═══ Listed entries
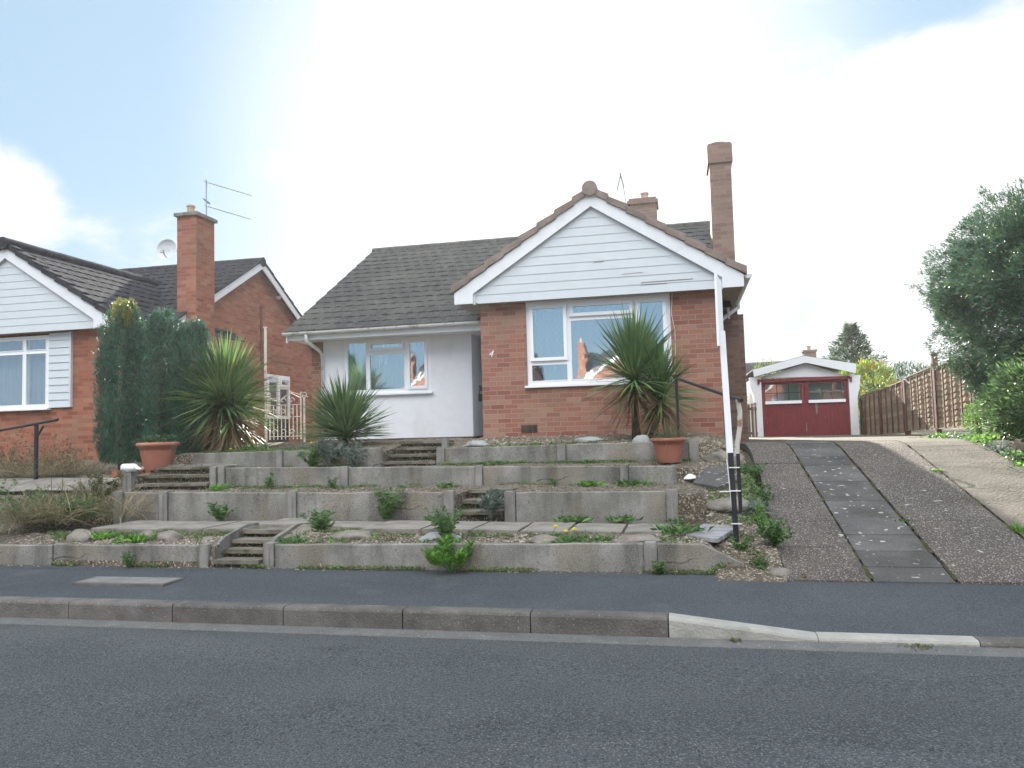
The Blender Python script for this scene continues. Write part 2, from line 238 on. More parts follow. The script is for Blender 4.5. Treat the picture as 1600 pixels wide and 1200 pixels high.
# ------------------------------------------------------------------ mesh helpers
class MB:
    def __init__(s): s.v = []; s.f = []; s.m = []
    def add(s, vs, fs, mi=0):
        o = len(s.v); s.v += [tuple(map(float, p)) for p in vs]; s.f += [tuple(i+o for i in f) for f in fs]; s.m += [mi]*len(fs); return s
    def box(s, x0, x1, y0, y1, z0, z1, mi=0, b=0.):
        if b:
            vs = []; 
            for z, i in ((z0, b), (z0+b, 0), (z1-b, 0), (z1, b)):
                for (x, y) in ((x0, y0), (x1, y0), (x1, y1), (x0, y1)):
                    sx_, sy_ = (1 if x == x0 else -1), (1 if y == y0 else -1)
                    vs += [(x+sx_*(b if i == 0 else b), y+sy_*i, z), (x+sx_*i, y+sy_*b, z)] if (x == x0) == (y == y0) else [(x+sx_*i, y+sy_*b, z), (x+sx_*b, y+sy_*i, z)]
            fs = [tuple(range(7, -1, -1)), tuple(range(24, 32))]
            for k in range(3):
                for j in range(8): fs.append((k*8+j, k*8+(j+1) % 8, k*8+8+(j+1) % 8, k*8+8+j))
            return s.add(vs, fs, mi)
        return s.add([(x0,y0,z0),(x1,y0,z0),(x1,y1,z0),(x0,y1,z0),(x0,y0,z1),(x1,y0,z1),(x1,y1,z1),(x0,y1,z1)],
                     [(3,2,1,0),(4,5,6,7),(0,1,5,4),(1,2,6,5),(2,3,7,6),(3,0,4,7)], mi)
    def prism(s, poly, d, mi=0):            # poly: 3D ring, d: extrusion vector
        n = len(poly); d = Vector(d); q = [Vector(p)+d for p in poly]
        return s.add(list(poly)+q, [tuple(range(n))[::-1], tuple(range(n, 2*n))]+[(i, (i+1) % n, n+(i+1) % n, n+i) for i in range(n)], mi)
    def beam(s, a, b, w, h, mi=0, upv=(0,0,1)):
        a, b = Vector(a), Vector(b); d = (b-a).normalized(); sd_ = d.cross(Vector(upv))
        if sd_.length < 1e-4: sd_ = Vector((1,0,0))
        sd_.normalize(); u = sd_.cross(d)
        p = [a+sd_*i*w/2+u*j*h/2 for i, j in ((-1,-1),(1,-1),(1,1),(-1,1))]
        return s.prism(p, b-a, mi)
    def tube(s, pts, r, n=8, mi=0, cap=True):
        pts = [Vector(p) for p in pts]; rs = r if isinstance(r, (list, tuple)) else [r]*len(pts); vs = []; fs = []
        ref = Vector((0,0,1)) if abs((pts[-1]-pts[0]).normalized().z) < .9 else Vector((1,0,0))
        for i, p in enumerate(pts):
            d = (pts[min(i+1, len(pts)-1)]-pts[max(i-1, 0)]).normalized(); a = d.cross(ref).normalized(); b = a.cross(d)
            vs += [p+(a*math.cos(t)+b*math.sin(t))*rs[i] for t in (2*math.pi*k/n for k in range(n))]
        for i in range(len(pts)-1):
            for k in range(n): fs.append((i*n+k, i*n+(k+1) % n, (i+1)*n+(k+1) % n, (i+1)*n+k))
        if cap: fs += [tuple(range(n))[::-1], tuple(range((len(pts)-1)*n, len(pts)*n))]
        return s.add(vs, fs, mi)
    def lathe(s, prof, c=(0,0,0), n=32, mi=0):
        vs = []; fs = []
        for r, z in prof: vs += [(c[0]+r*math.cos(2*math.pi*k/n), c[1]+r*math.sin(2*math.pi*k/n), c[2]+z) for k in range(n)]
        for i in range(len(prof)-1):
            for k in range(n): fs.append((i*n+k, i*n+(k+1) % n, (i+1)*n+(k+1) % n, (i+1)*n+k))
        return s.add(vs, fs, mi)
    def build(s, name, mats, parent=None, world=False, smooth=False, bevel=0):
        me = bpy.data.meshes.new(name); v = s.v
        if world and parent is not None:
            o = org(parent); v = [(a-o[0], b-o[1], c-o[2]) for a, b, c in v]
        me.from_pydata(v, [], s.f)
        if not isinstance(mats, (list, tuple)): mats = [mats]
        for q in mats: me.materials.append(M[q])
        me.polygons.foreach_set('material_index', s.m)
        if smooth: me.polygons.foreach_set('use_smooth', [True]*len(s.f))
        me.update(); ob = bpy.data.objects.new(name, me); COL.objects.link(ob)
        if parent is not None: ob.parent = parent
        if bevel:
            bv = ob.modifiers.new('bevel', 'BEVEL'); bv.width = bevel; bv.segments = 2; bv.limit_method = 'ANGLE'; bv.angle_limit = R(40)
        return ob
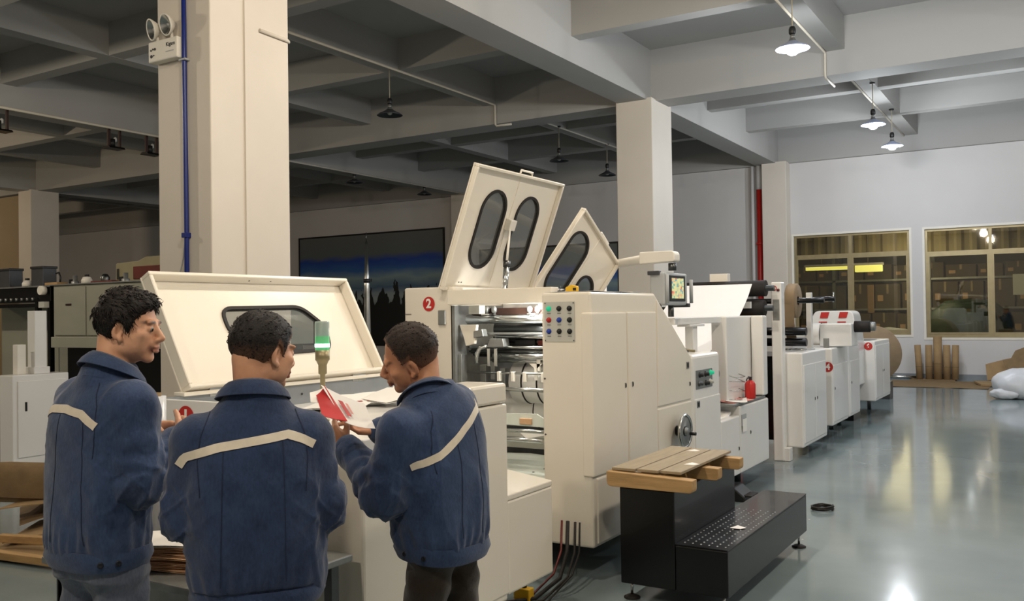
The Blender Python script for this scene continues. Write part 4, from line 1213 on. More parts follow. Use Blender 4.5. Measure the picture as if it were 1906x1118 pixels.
t = thing('half_pallet', 'small wooden pallet lying on top of the black platform', 'pallet', (-1.97, 5.05, 0.63))
for (y, x0, x1) in ((4.56, -2.20, -1.70), (4.98, -2.18, -1.70), (5.38, -2.18, -1.70)):
    MB().prism(round_poly([(x0, 0.632), (x1 - 0.0, 0.632), (x1, 0.70), (x0, 0.715)], [0.03, 0.02, 0.005, 0.005], 3), 'y', y, y + 0.075).build('bearer', 'wood', t, 0.004)
for (x0, x1, y1, k) in ((-2.185, -2.045, 5.50, 0), (-2.036, -1.912, 5.47, 1), (-1.903, -1.785, 5.48, 2)):
    MB().box(x0, x1, 4.60 + 0.01 * k, y1, 0.716, 0.732).build('plank', 'wood_grey', t, 0.003)
for (x, y, s_, lb) in ((-2.02, 5.35, 0.05, 'white paper scrap on the far plank of the pallet'), (-1.86, 4.86, 0.06, 'white paper scrap on the front corner of the pallet'),
                       (-1.66, 5.05, 0.06, 'white paper scrap on the lower platform step')):
    z = 0.733 if x < -1.75 else 0.357
    tag(MB().sheet([[(x + s_ * (0.5 * i) + 0.01 * j, y + s_ * 0.7 * j - 0.01 * i * j, z + 0.006 * ((i * j) % 2)) for i in range(3)] for j in range(3)], 0.001).build('paper_scrap', 'paper_white'), lb, 'paper scrap')

# cable, pedal and bits under the machine
pts = []
for k in range(40):
    a = k * 0.5
    pts.append((-1.68 + (0.075 + 0.012 * math.sin(k)) * math.cos(a), 7.42 + (0.10 + 0.01 * math.cos(k * 1.7)) * math.sin(a), 0.008 + 0.0012 * k * 0.6))
tag(MB().tube(pts, 0.007, 6).build('coiled_cable', 'black_rubber'), 'coiled black cable on the floor beside the platform', 'cable')
t = thing('foot_pedal', 'black foot pedal on the floor behind the platform', 'pedal', (-2.45, 7.55, 0))
MB().prism([(-2.62, 0.0), (-2.3, 0.0), (-2.3, 0.04), (-2.40, 0.12), (-2.6, 0.10)], 'y', 7.4, 7.65).build('pedal_housing', 'black_plastic', t, 0.012)
MB().box(-2.38, -2.25, 7.43, 7.62, 0.04, 0.055).build('pedal_plate', 'black_rubber', t, 0.004)
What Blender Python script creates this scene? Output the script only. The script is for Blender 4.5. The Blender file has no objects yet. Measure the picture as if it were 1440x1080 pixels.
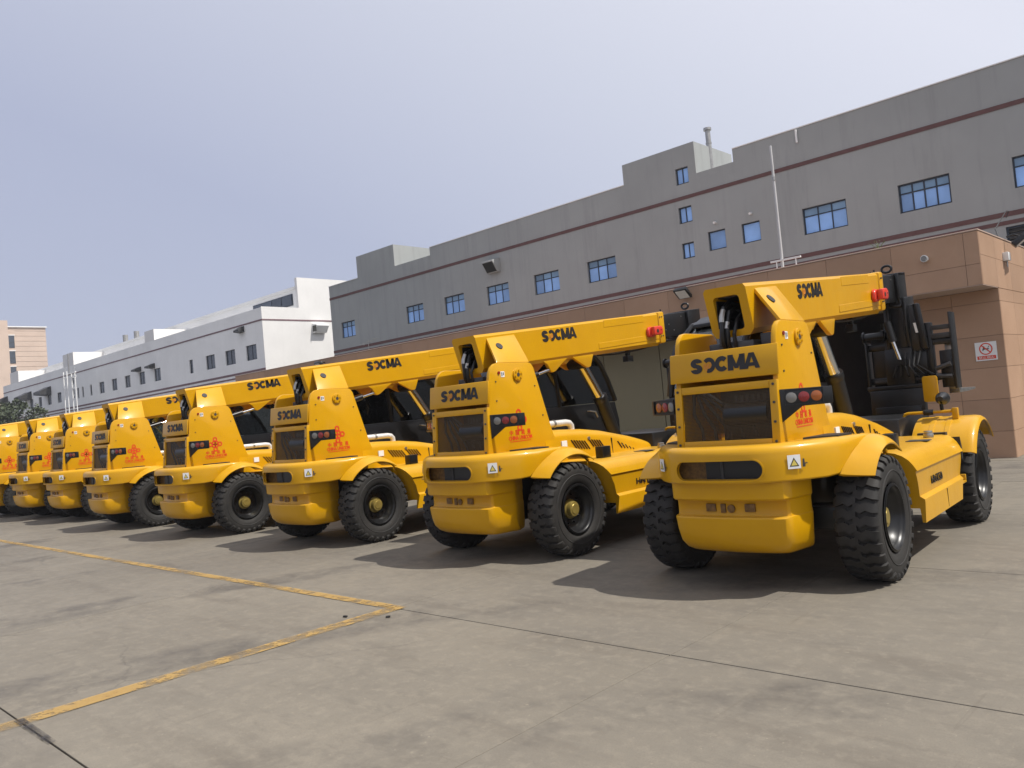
import bpy, bmesh, math, random
from mathutils import Vector, Matrix
random.seed(7)
PI = math.pi
S = bpy.context.scene
COL = S.collection
R = math.radians

# ------------------------------------------------------------------ camera
cam_d = bpy.data.cameras.new('camera')
cam = bpy.data.objects.new('camera', cam_d)
COL.objects.link(cam)
YAW, PITCH, ROLL = R(43.515), R(1.938), R(5.184)
cy, sy = math.cos(YAW), math.sin(YAW)
fw = Vector((-sy * math.cos(PITCH), cy * math.cos(PITCH), math.sin(PITCH)))
r0 = Vector((cy, sy, 0)); u0 = r0.cross(fw)
rt = r0 * math.cos(ROLL) - u0 * math.sin(ROLL)
up = r0 * math.sin(ROLL) + u0 * math.cos(ROLL)
mw = Matrix((rt, up, -fw)).transposed().to_4x4()
mw.translation = Vector((0, 0, 1.7))
cam.matrix_world = mw
cam_d.sensor_width = 36.0
cam_d.lens = 1119.28 / 1440 * 36.0
cam_d.clip_start = 0.05
cam_d.clip_end = 4000
S.camera = cam

# ------------------------------------------------------------------ world, sun, exposure
SUN_AZ, SUN_EL = R(70), R(57.0)      # azimuth measured from +Y towards +X
w = bpy.data.worlds.new('World'); S.world = w; w.use_nodes = True
nt = w.node_tree; nt.nodes.clear()
out = nt.nodes.new('ShaderNodeOutputWorld')
bg = nt.nodes.new('ShaderNodeBackground'); bg.inputs['Strength'].default_value = 0.1
sky = nt.nodes.new('ShaderNodeTexSky'); sky.sky_type = 'NISHITA'; sky.sun_disc = False
sky.sun_elevation = SUN_EL; sky.sun_rotation = SUN_AZ
sky.air_density = 1.2; sky.dust_density = 1.2; sky.ozone_density = 1.5; sky.altitude = 20
# bright summer haze: the sky grows paler towards the sun, on top of the physical sky
mx = nt.nodes.new('ShaderNodeMix'); mx.data_type = 'RGBA'; mx.inputs[0].default_value = 0.85
sdir = (math.sin(SUN_AZ) * math.cos(SUN_EL), math.cos(SUN_AZ) * math.cos(SUN_EL), math.sin(SUN_EL))
tcw = nt.nodes.new('ShaderNodeTexCoord'); dotn = nt.nodes.new('ShaderNodeVectorMath'); dotn.operation = 'DOT_PRODUCT'; dotn.inputs[1].default_value = sdir
nt.links.new(tcw.outputs['Generated'], dotn.inputs[0])
mrw = nt.nodes.new('ShaderNodeMapRange'); mrw.inputs[1].default_value = -1; mrw.inputs[2].default_value = 1
nt.links.new(dotn.outputs['Value'], mrw.inputs[0])
hr = nt.nodes.new('ShaderNodeValToRGB'); he = hr.color_ramp.elements; he.new(.45); he.new(.6); he.new(.68)
for e_, (p_, c_) in zip(he, ((0, (4.6, 4.8, 6.2)), (.44, (4.9, 5.25, 6.9)), (.6, (7.3, 7.55, 8.7)), (.68, (8.6, 8.7, 9.7)), (1, (8.8, 8.9, 9.7)))): e_.position = p_; e_.color = (*c_, 1)
nt.links.new(mrw.outputs[0], hr.inputs[0]); nt.links.new(hr.outputs[0], mx.inputs[7])
nt.links.new(sky.outputs[0], mx.inputs[6])
nt.links.new(mx.outputs[2], bg.inputs['Color'])
nt.links.new(bg.outputs[0], out.inputs['Surface'])
sl = bpy.data.lights.new('sun', 'SUN'); sl.energy = 5.0; sl.angle = R(0.6); sl.color = (1.0, 0.955, 0.88)
so = bpy.data.objects.new('sun', sl); COL.objects.link(so)
sd = Vector((math.sin(SUN_AZ) * math.cos(SUN_EL), math.cos(SUN_AZ) * math.cos(SUN_EL), math.sin(SUN_EL)))
so.rotation_euler = sd.to_track_quat('Z', 'Y').to_euler(); so.location = (10, 0, 40)
S.view_settings.view_transform = 'Standard'; S.view_settings.look = 'None'
S.view_settings.gamma = 1.0; S.view_settings.exposure = 0.0
S.view_settings.use_curve_mapping = False
S.render.engine = 'CYCLES'
S.cycles.max_bounces = 6; S.cycles.transparent_max_bounces = 12

# ------------------------------------------------------------------ materials
def nodes(name):
    m = bpy.data.materials.new(name); m.use_nodes = True
    t = m.node_tree; b = t.nodes['Principled BSDF']
    return m, t, b
def N(t, typ, **kw):
    n = t.nodes.new(typ)
    for k, v in kw.items(): setattr(n, k, v)
    return n
def ramp(t, src, stops):
    r = N(t, 'ShaderNodeValToRGB'); t.links.new(src, r.inputs[0])
    e = r.color_ramp.elements
    while len(e) < len(stops): e.new(0.5)
    for i, (p, c) in enumerate(stops):
        e[i].position = p; e[i].color = c if len(c) == 4 else (*c, 1)
    return r
def noise(t, scale, detail=4, rough=.55, vec=None, mapping=None):
    n = N(t, 'ShaderNodeTexNoise'); n.inputs['Scale'].default_value = scale
    n.inputs['Detail'].default_value = detail; n.inputs['Roughness'].default_value = rough
    if vec is not None:
        if mapping:
            mp = N(t, 'ShaderNodeMapping'); mp.inputs['Scale'].default_value = mapping
            t.links.new(vec, mp.inputs['Vector']); vec = mp.outputs[0]
        t.links.new(vec, n.inputs['Vector'])
    return n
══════
Omit the pictures. Extract exactly the lines that begin with the one holding "What Blender Python" and end with the one holding "R = math.radians", inclusive.

● **Written response**
What Blender Python script creates this scene? Output the script only. The script is for Blender 4.5. The Blender file has no objects yet. Measure the picture as if it were 1440x1080 pixels.
import bpy, bmesh, math, random
from mathutils import Vector, Matrix
random.seed(7)
PI = math.pi
S = bpy.context.scene
COL = S.collection
R = math.radians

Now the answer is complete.